A lot of questions I’ve gotten of late about the presidential election are premised on a false assumption: financial firms are Republican and the shift at the top of the Democratic ticket and better electoral odds has thus sent a shiver down many well-tailored spines. But, major financial companies are for the most part brutally pragmatic about pretty much everything and this applies with particular force when it comes to playing politics in a tightly-fought election. This year’s presidential politics are more than lively, but it’s still absolutely no different when it comes to big financial companies and the sides they take. Here’s why.
First, let me make clear which big financial companies I’m talking about. Hedge funds and some private-equity companies are branded as much by their leaders as by what they actually return to investors. The higher the profile of the manager, the bigger the impact they imply they make on Wall Street and the bigger the implied impact they make on national policies, the bigger a role some investors think these leaders play on the Street. This is an image-dependent financial-market and political feedback loop, and it often works astonishingly well. Playing big in politics or, at least, giving more or less big in highly-publicized ways burnishes a “big foot” image and, even when some investors disagree, they often stay put – see Bill Ackman.
Big financial companies answerable to powerful regulators and diverse shareholders cannot afford big political profiles on candidates or hot-button issues. When CEOs think this rule doesn’t apply to them, they often learn the hard way that it does – see Larry Fink.
That said, big-company CEOs can and often do have big policy footprints – see here Jamie Dimon. However, high-profile positions are often on priority issues that cut across party lines such as the need to reduce the fiscal deficit. After George Floyd, big financial companies made many racial-equity promises most have quietly rolled back as anti-DEI pressure grew. The same holds true for those who said they wouldn’t provide any political support for Donald Trump after January 6. As his political prospects brightened, their political activities went back to pragmatism.
This isn’t to say that big financial companies are political stick-in-the muds. Quite the contrary. Financial services is of course a business in which policy makes a major difference to the bottom line and policy is more often than not decided by personnel appointed at least in part for political purposes. Massive advocacy operations at most major financial institutions mobilized on topics that strike the bottom line are irrefutable evidence that big financial companies know this well. It’s also clear in the way they play elections for key political offices.

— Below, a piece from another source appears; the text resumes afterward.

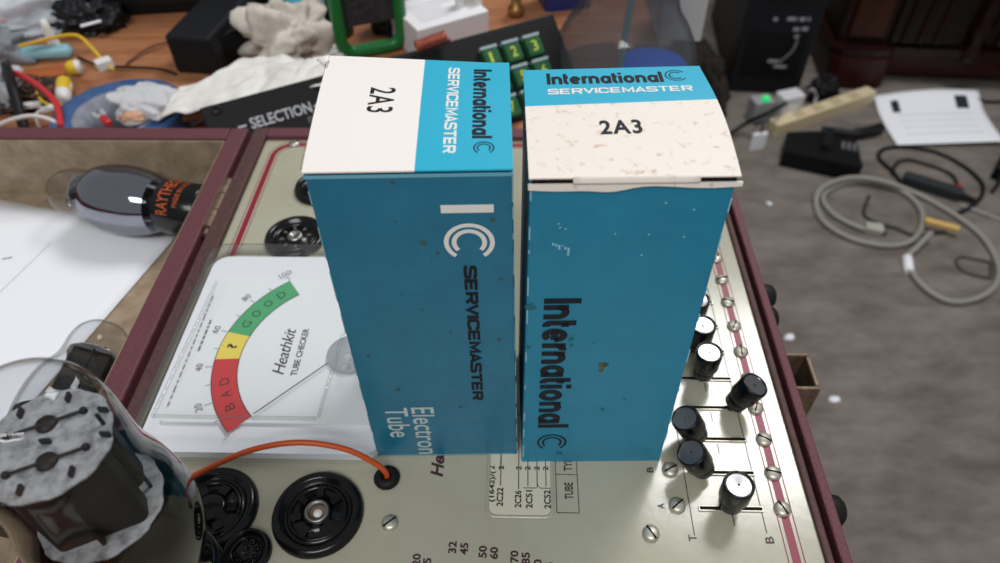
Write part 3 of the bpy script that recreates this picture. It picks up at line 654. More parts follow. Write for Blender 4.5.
def radio_tube(name, label, M, getter, E_, br=0.0178, bh=0.0285, mz=(0.0745, 0.1065, 0.0158), text=None, b0=0.0):
    t = bpy.data.objects.new(name, None); COL.objects.link(t); t.empty_display_size = 0.02; t.matrix_world = M @ Matrix.Scale(1, 4)
    tag(t, label, 'vacuum tube')
    D = Matrix.Identity(4)
    b = MB(D); b.lathe([(0, b0 + 0.0002), (br - 0.0008, b0 + 0.0002), (br, b0 + 0.0012), (br, bh - 0.0015), (br - 0.0008, bh), (br - 0.0018, bh + 0.0003)], 40)
    base = b.build('base', [M_bak], t)
    b = MB(D); b.lathe(env(E_), 64); b.build('glass_envelope', M_tg, t)
    if getter:
        b = MB(D); b.lathe([(r_ * 0.985, z_) for r_, z_ in env(E_) if getter[0] <= z_ <= getter[1]], 64); b.build('getter_mirror', getter[2], t)
    # mount: lower mica, plates, upper mica
    def mica(z_, r_, nm, cut):
        b = MB(D); pts = []
        for i in range(72):
            a = 2 * PI * i / 72; q = r_ * (1 - 0.10 * max(0, math.cos(2 * a)) ** 3 * cut + 0.012 * (1 if i % 6 < 3 else -1)); pts.append((q * math.cos(a), q * math.sin(a)))
        b.prism(pts, z_, z_ + 0.0005)
        return b.build(nm, M_mica, t)
    z0, z1, mr_ = mz
    mica(z0, mr_ + 0.0008, 'mica_spacer', 0.3); um = mica(z1, mr_, 'mica_spacer', 0.6); k_ = mr_ / 0.0172; D = Matrix.Diagonal((k_, k_, 1, 1))
    for sy in (-1, 1):
        b = MB(D); y = sy * 0.0062
        b.prism(rrect(-0.0125, y - 0.0048, 0.0125, y + 0.0048, 0.0025, 4), z0 + 0.0006, z1 - 0.0002)
        b.bb(-0.0004, y + sy * 0.0046, z0 + 0.001, 0.0004, y + sy * 0.0078, z1 - 0.0005)
        b.build('plate', M_plate, t)
    for x in (-0.014, 0.014):
        b = MB(D); b.tube([(x, 0, 0.030), (x, 0, z1 + 0.0045)], 0.0006, 8); b.build('support_rod', M_tab, t)
    b = MB(D)
    for sy in (-1, 1):
        y = sy * 0.0062
        b.M = D @ Matrix.Translation((0, y, z1 + 0.0006)); b.lathe([(0.0028, 0), (0.0026, 0.0008), (0, 0.0010)], 20)
        b.M = D; b.tube([(-0.0095, y, z1 + 0.0012), (0.0095, y, z1 + 0.0012)], 0.0005, 6)
        for x in (-0.0095, 0.0095): b.sphere((x, y, z1 + 0.0012), 0.0011)
    for k, (x, y, a) in enumerate(((-0.006, 0.0125, 0.1), (0.006, 0.0125, 0.1), (-0.006, -0.0125, 0.1), (0.006, -0.0125, 0.1), (-0.0145, 0.004, 1.4), (0.0145, 0.004, 1.4), (-0.0145, -0.004, 1.4), (0.0145, -0.0045, 1.4), (0, 0.0, 1.57))):
        b.M = D @ Matrix.Translation((x, y, z1 + 0.0005)) @ Matrix.Rotation(a + 1.2, 4, 'Z'); b.bb(-0.0013, -0.0004, 0, 0.0013, 0.0004, 0.0018)
    b.M = D
    b.build('mount_tabs', M_tab, um)
    b = MB(D); b.sphere((0, 0, 0.046), (0.005, 0.008, 0.009), 0, 16, 8); b.tube([(0, 0, 0.026), (0, 0, 0.045)], 0.009, 16); b.build('stem_press', glass('stem_glass', (225, 225, 222), 0.05, 0.8, 0.1), t)
    if text:
        b = MB()
        for s_, z_, h, ang, bold in text:
            vs, fs = text_geo(s_, bold, 1.0); x0 = min(v[0] for v in vs); x1 = max(v[0] for v in vs); y0 = min(v[1] for v in vs); y1 = max(v[1] for v in vs)
            out = []
            for p, q in vs:
                a = R(ang[0] + (p - x0) / (x1 - x0) * (ang[1] - ang[0])); out.append(((br + 0.00015) * math.cos(a), (br + 0.00015) * math.sin(a), z_ + (q - y0) / (y1 - y0) * h))
            b.add(out, fs, 0)
        b.build('base_lettering', mat('orange_ink', (196, 88, 36), 0.5), base, label='orange lettering on the black base')
    return t
sp = Vector((-0.1138, 0.0882, 0.0)); spw = Matrix.Rotation(YC, 3, 'Z') @ sp
radio_tube('vacuum_tube', 'large clear glass vacuum tube standing upright in the foreground socket', Matrix.Translation((spw.x, spw.y, 0.0036)) @ Matrix.Rotation(R(24), 4, 'Z'), (0.026, 0.080, M_getd), ENV_BIG)
def lying(tip, foot, z_, length, spin):
    T_ = P(*tip, z_); F_ = P(*foot, z_); ax = (T_ - F_).normalized()
    return Matrix.Translation(T_ - ax * length) @ ax.to_track_quat('Z', 'Y').to_matrix().to_4x4() @ Matrix.Rotation(spin, 4, 'Z')
TZ = LZ + 0.0012 + 0.0216
radio_tube('vacuum_tube', 'silvered vacuum tube with orange lettered black base lying on papers in the lid', lying((54, 189), (205, 212), TZ, 0.1192, R(0)),
           (0.045, 0.090, M_get), ENV_SMALL, 0.0165, 0.0405, (0.070, 0.0985, 0.0125), [('RAYTHEON', 0.0285, 0.0075, (26, 136), 0.0), ('MADE IN U.S.A.', 0.0225, 0.0032, (45, 120), 0.0)], 0.0125)
radio_tube('vacuum_tube', 'clear glass vacuum tube lying in the lid behind the upright tube', lying((108, 327), (52, 440), TZ, 0.1192, 0.5), (0.045, 0.060, M_getd), ENV_SMALL, 0.0165, 0.0405, (0.070, 0.0985, 0.0125), None, 0.0125)

# white sheet in the lid
A = P(178, 236, LZ); e1 = (P(101, 325, LZ) - A).normalized(); e2 = Vector((0, 0, 1)).cross(e1); 
if e2.x > 0: e2 = -e2
mb = MB()
def sheet(u, v): p = A + e2 * (u * 0.240) + e1 * (v * 0.279); return (p.x, p.y, LZ + 0.0010 + 0.0012 * (noise.noise(Vector((u * 2, v * 2, 0))) + 0.5) * min(1, u * 4) * 0.5)
mb.grid(sheet, 24, 24)
def shq(u, v): q = sheet(u, v); return (q[0], q[1], q[2] + 0.0003)
M_fink = mat('faint_grey_print', (200, 202, 208), 0.7)
for u0, v0, u1, v1 in ((0.30, 0.10, 0.30, 0.62), (0.34, 0.22, 0.62, 0.22), (0.45, 0.30, 0.45, 0.52), (0.52, 0.30, 0.52, 0.5)):
    mb.ribbon([shq(u0 + (u1 - u0) * k / 10, v0 + (v1 - v0) * k / 10) for k in range(11)], 0.0006, (0, 0, 1), 1)
for u0, v0 in ((0.42, 0.18), (0.36, 0.16), (0.70, 0.40), (0.74, 0.41)): mb.ribbon([shq(u0, v0), shq(u0 + 0.02, v0 + 0.01)], 0.0008, (0, 0, 1), 2)
o = mb.build('paper_sheet', [M_white, M_fink, mat('grey_print', (110, 110, 120), 0.7)], None, solid=0.0003, origin=A)
tag(o, 'blank looking white paper sheet lying in the open case lid', 'paper')
# ------------------------------------------------------------------ clutter on the desk behind the case
M_bag = glass('clear_bag', (238, 242, 246), 0.12, 0.6, 0.66, (226, 232, 240), bump=0.9, bscale=70)
M_bagd = glass('smoky_bag', (210, 212, 216), 0.15, 0.6, 0.55, (166, 172, 180), bump=0.9, bscale=80)
M_blk = mat('black_plastic', (26, 27, 30), 0.42, bump=0.1, bscale=700)
M_blks = mat('black_satin', (14, 14, 16), 0.5)
M_cloth = mat('beige_cloth', (206, 198, 188), 0.9, var=(176, 164, 150), vscale=18, bump=0.3, bscale=250)
M_tissue = mat('white_tissue', (232, 230, 224), 0.9, var=(208, 204, 196), vscale=30, bump=0.4, bscale=200)
def wire(name, label, pts, r, m, cat='wire', group=None, n=8):
    o = MB().tube(spline(pts, n), r, 8).build(name, m, None, origin=pts[0]); return tag(o, label, cat, group)
def heap(name, label, cat, c, size, m, seed, amp=0.35, freq=2.0, n=56, rz=0, group=None, smooth=True, soft=False):
    o = crumple(MB(), (0, 0, 0), size, seed, amp, freq, n, 0, True, smooth, soft).build(name, m); o.location = c; o.rotation_euler[2] = rz
    return tag(o, label, cat, group)
def onD(px, py, z=DESK): return P(px, py, z)

# black equipment box at the back and the black bag before it
t = thing('equipment_box', 'large black box standing at the back of the desk on the left', 'box', onD(135, 38) + Vector((0.046, 0.112, 0)), 0.10)
MB().bb(-0.105, -0.06, 0, 0.105, 0.06, 0.10).build('body', M_blks, t, bevel=0.004)
MB().bb(-0.095, -0.0612, 0.012, 0.095, -0.06, 0.09).build('front_plate', M_blk, t)
heap('plastic_bag', 'black plastic bag lying beside the grey clear bag', 'bag', onD(92, 27), (0.040, 0.026, 0.022), mat('black_bag', (34, 34, 37), 0.3, bump=0.5, bscale=120), 21, 0.4, 2.5)
t = thing('label_strip', 'small white strip lying on the black plastic bag', 'label', onD(91, 24, DESK + 0.024), 0.6)
MB().bb(-0.009, -0.002, 0, 0.009, 0.002, 0.001).build('strip', M_white, t)

# plastic bags top left
heap('plastic_bag', 'big crumpled clear plastic bag with a blue print at the left end of the desk', 'bag', onD(26, 30), (0.062, 0.034, 0.026), M_bag, 3, 0.8, 2.0, 72, 0.35, soft=True)
heap('plastic_bag', 'grey clear plastic bag crumpled at the left edge below the big one', 'bag', onD(-2, 60), (0.030, 0.022, 0.022), M_bagd, 5, 0.8, 2.2, 56, soft=True)
heap('plastic_bag', 'small clear bag squeezed between the lid rim and the black cable', 'bag', onD(4, 104), (0.020, 0.026, 0.030), M_bag, 8, 0.8, 2.2, 48, soft=True)
t = thing('printed_card', 'pinkish white card with a dark blue mark behind the big clear bag', 'card', onD(42, 4, DESK + 0.02), 0.5)
MB().bb(-0.040, -0.022, 0, 0.040, 0.022, 0.002).build('card', mat('pink_card', (214, 186, 180), 0.7), t)
MB().bb(-0.013, -0.020, 0.002, 0.007, -0.014, 0.0024).build('print', mat('navy_print', (30, 44, 84), 0.6), t)

# nozzle bottle
A = onD(26, 60); B = onD(75, 57)
t = thing('glue_bottle', 'pale blue bottle lying down with a white tapered nozzle', 'bottle', (A + B) / 2 + Vector((0, 0, 0.0065)), math.atan2((B - A).y, (B - A).x))
Lb = (B - A).length / 2
b = MB(); b.tube([(-Lb, 0, 0), (-Lb * 0.9, 0, 0), (Lb * 0.85, 0, 0), (Lb * 0.95, 0, 0), (Lb, 0, 0)], [0.004, 0.0062, 0.0065, 0.005, 0.001], 18); b.build('body', mat('pale_blue_plastic', (142, 194, 206), 0.45), t)
b = MB(); b.M = Matrix.Translation((0.008, 0.003, 0.005)); b.lathe([(0.0052, 0), (0.0048, 0.006), (0.0036, 0.017), (0.0030, 0.024), (0, 0.0245)], 18); b.build('nozzle', M_wp, t)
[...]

Virtually every major financial-services company has a senior officer on each side of each vital election. This isn’t new. When I worked for Bank of America in the 1980s, we had a Republican CEO and a Democratic chairman of the board. Each worked for the politicians he genuinely liked, giving verisimilitude to their political advocacy and keeping their consciences clear. And, we always had a nice inside track with whoever won.
And so it is to this day. See for example Blackstone. Its head, Steve Schwartzman, is a prominent Republican who strongly supported Donald Trump in 2016 and became still more influential thereby. But the firm’s number two, Jonathan Gray, is a very active Democrat, one who ensured his firm’s influence continued, albeit with less fanfare, during the Biden years. So it will be again when it comes to 2024. Even firms – see again JPMorgan – where the CEO stands above the fray have top officers at every major fundraiser and each “policy forum” for both campaigns.
The pragmatism of these political strategies is born not only out of prudence for the company’s bottom line, but also the discipline shareholders and exercise even if politicians don’t take a particularly partisan CEO to task. Major shareholders, most institutional investors, and even large counterparties are skilled geopolitical-risk analysts. If they think a firm in which they invest or to which they are at risk could be damaged by a major election’s outcome, then they turn skittish. There is no big financial company that relies on wholesale and capital markets which can afford worried outsiders. Retail franchises such as hedge funds trying to attract well-heeled individuals can take a high-profile stand that makes like-minded people like them even better. Big financial companies with massive infrastructures and dominant roles across the globe, not so much.